En choisissant de publier des communiqués non signés pour annoncer à sa clientèle que ses systèmes informatiques avaient été piratés, et ce, deux semaines après avoir ouvert une enquête interne sur cette brèche de sécurité, le détaillant Home Depot a-t-il manqué de leadership ? Des experts pensent que oui.
«Le premier mot qui me vient à l'esprit [pour qualifier la gestion de la crise par Home Depot], c'est "désolant". Le premier geste à poser quand une telle chose survient, c'est de s'excuser», estime le président de l'Alliance des cabinets de relations publiques du Québec, Pierre Gince. Les excuses du président et chef de la direction de Home Depot, Frank Blake, sont venues 16 jours après le début de l'enquête. Et des mois après le début des fuites.
«Trop souvent, dans une gestion de crise, ce sont les avocats qui donnent le ton aux communications plutôt que les communicateurs. Dans le message de Home Depot, je ne perçois pas la compassion ni le regret», dit-il.
Après avoir annoncé qu'elle enquêtait sur une éventuelle violation de ses systèmes de données de paiement le 2 septembre, l'entreprise a fait une mise à jour le 8 septembre en disant qu'elle était «convaincue que ses systèmes avaient été compromis» entre les mois d'avril et de septembre. Ce n'est que le 18 septembre que Home Depot a dévoilé l'ampleur des dégâts : les numéros de 56 millions de cartes de paiement pourraient avoir été volés, mais la société ajoute qu'elle n'a pas la preuve que les numéros d'identification personnels (NIP) ont été touchés.Sous les radars
Fait plus inquiétant encore, la société a dévoilé que les cybercriminels avaient conçu un logiciel malveillant «sur mesure» pour éviter qu'il soit détecté par les systèmes de sécurité du détaillant.
«Home Depot utilise une rhétorique orientée vers sa protection légale plutôt que de se soucier du bien-être et de la tranquillité d'esprit de ses clients», dit Jordan LeBel, directeur du Centre d'excellence Luc-Beauregard de recherche en communication de l'École de gestion John-Molson de l'Université Concordia.
Ce dernier se dit prêt à croire que l'entreprise a été proactive en s'empressant de rassurer ses clients en leur disant qu'elle allait assumer la responsabilité des charges frauduleuses portées à leurs comptes. «Toutefois, les grandes questions sont de savoir comment la brèche de sécurité est survenue et pourquoi il a fallu six mois à Home Depot avant de détecter le problème», affirme-t-il.
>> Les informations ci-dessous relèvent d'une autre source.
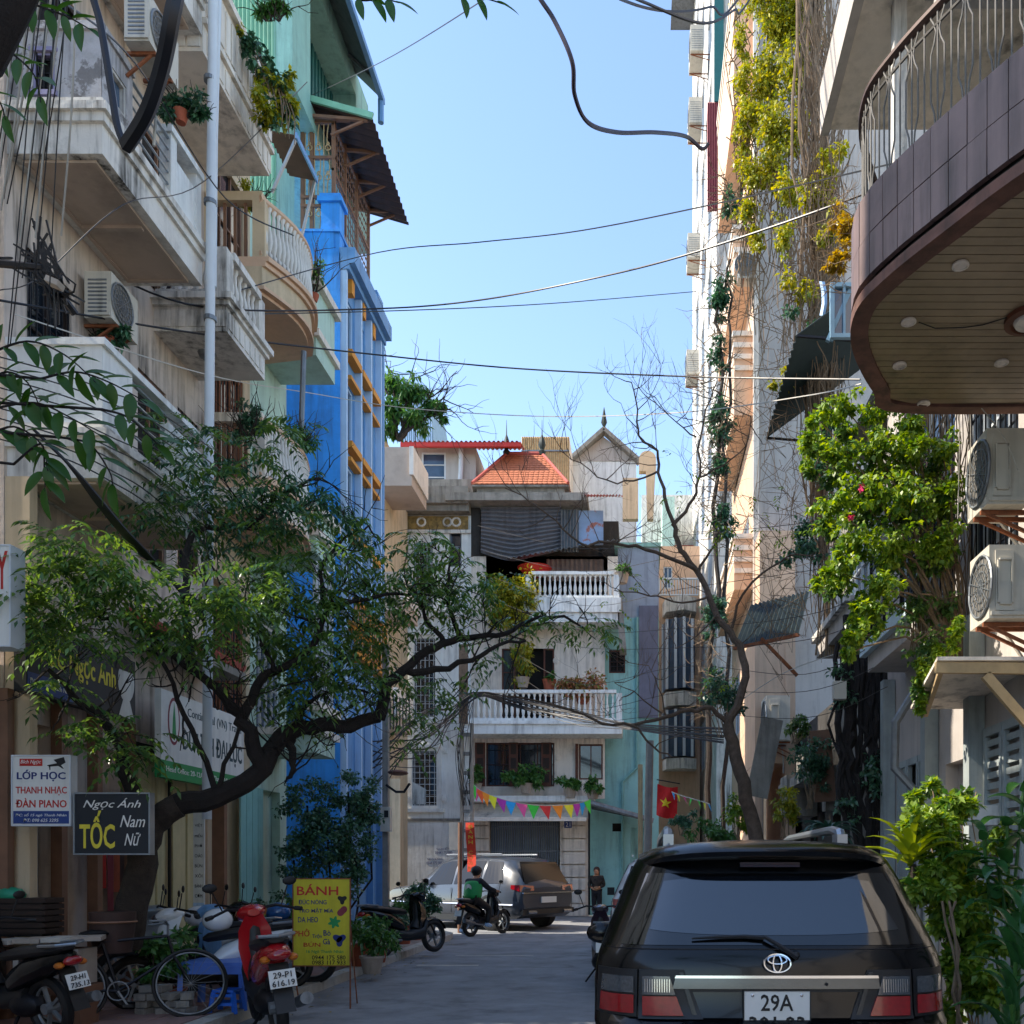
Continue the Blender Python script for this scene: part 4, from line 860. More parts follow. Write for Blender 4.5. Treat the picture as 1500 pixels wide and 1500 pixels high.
s = MB(); a0, a1 = mx(866), mx(945); s.add([MF.p(a0, mz(1182), .1), MF.p(a1, mz(1196), .1), MF.p(a1+.2, mz(1207), 1.6), MF.p(a0+.1, mz(1190), 1.6)]+[MF.p(a0, mz(1182)+.03, .1), MF.p(a1, mz(1196)+.03, .1), MF.p(a1+.2, mz(1207)+.03, 1.6), MF.p(a0+.1, mz(1190)+.03, 1.6)], BOXF); s.build('sheet', M_DGREEN, t)
MB().tube([MF.p(a0, mz(1180), 1.6), MF.p(a1+.25, mz(1206), 1.6)], .09, 7).build('rolled_edge', M_TIN, t)
MB().tube([MF.p(mx(866), .1, 1.3), MF.p(mx(866), mz(1190), 1.3)], .035, 6).build('pole', M_IRON, t)
# things behind the block
t = thing('gable_house', 'pale house with grey triangular gable rising behind the block', 'house', (cx(880), 37, 0)); G = FF(36.); gx = lambda p: xx(p, 36.); gz = lambda p: zz(p, 36.)
MB().fb(G, gx(800), gx(932), 0, gz(676), -6, 0).build('wall', M_WHITE2, t)
MB().prism(G, [(gx(838), gz(676)), (gx(931), gz(676)), (gx(884), gz(640))], -6, .02).build('gable', M_GREY, t)
s = MB()
for a, b in (((834, 679), (885, 634)), ((885, 634), (936, 679))): s.bar(G.p(gx(a[0]), gz(a[1]), .15), G.p(gx(b[0]), gz(b[1]), .15), .5, .14)
s.build('verge', M_CONC, t); MB().lathe([(.12, 0), (.15, .1), (.05, .25), (.12, .4), (.01, 1.0)], G.p(gx(885), gz(636), .1), 8).build('finial', M_DGREEN, t, True)
t = thing('water_tank_room', 'cream ribbed rooftop box behind the orange tiled tower', 'rooftop box', (cx(800), 35, 15)); s = MB(); G = FF(34.); gx = lambda p: xx(p, 34.); gz = lambda p: zz(p, 34.)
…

Des questions qui restent à ce jour sans réponse.
M. LeBel estime que la brèche de sécurité pourrait ainsi porter un dur coup à la réputation du détaillant, même si celui-ci a relevé le niveau de sécurité de ses systèmes informatiques.Home Depot se défend d'avoir mal géré la crise. «Le 4 septembre, deux jours après le début de l'enquête, le pdg Frank Blake [qui sera remplacé par Craig Menear le 1er novembre, mais conservera le poste de président du conseil] a prononcé une allocution à l'occasion d'un sommet sur le commerce de détail organisé par Goldman Sachs. Il a amorcé son discours en parlant de la brèche de sécurité relativement aux informations alors disponibles», soutient le directeur des communications de la société, Stephen Holmes.
M. Holmes précise que la société a toujours voulu placer les intérêts de sa clientèle au coeur de ses préoccupations et a publié les informations liées à la brèche de sécurité sur ses pages Facebook et Twitter, de même que sur ses sites Internet.
La page Facebook de Home Depot Canada regorge d'ailleurs de commentaires de clients insatisfaits et inquiets de la manière dont l'entreprise a géré le dossier.
«Si j'avais à travailler sur ça, je voudrais connaître le niveau d'inquiétude de la clientèle. À première vue, la brèche ne semble pas avoir semé la panique. Home Depot couvrira les pertes de ses clients en cas de fraude. J'ai du mal à voir comment l'entreprise aurait pu aller beaucoup plus loin sans vouloir chanter une chanson», croit Bernard Motulsky, titulaire de la Chaire de relations publiques et communication marketing de l'Université du Québec à Montréal.
Home Depot soutient que la brèche de sécurité lui a coûté 62 millions de dollars américains à ce jour, tout en précisant qu'elle pense obtenir un remboursement de 27 M$ US de ses assureurs. La société a réitéré sa prévision de croissance des revenus de 4,8 % au troisième trimestre et a même relevé sa prévision de bénéfice par action pour l'ensemble de l'exercice 2014, de 4,52 $ US à 4,54 $ US.
> 56 M: Les numéros de 56 millions de cartes de paiement de clients de Home Depot pourraient avoir été volés entre avril et septembre.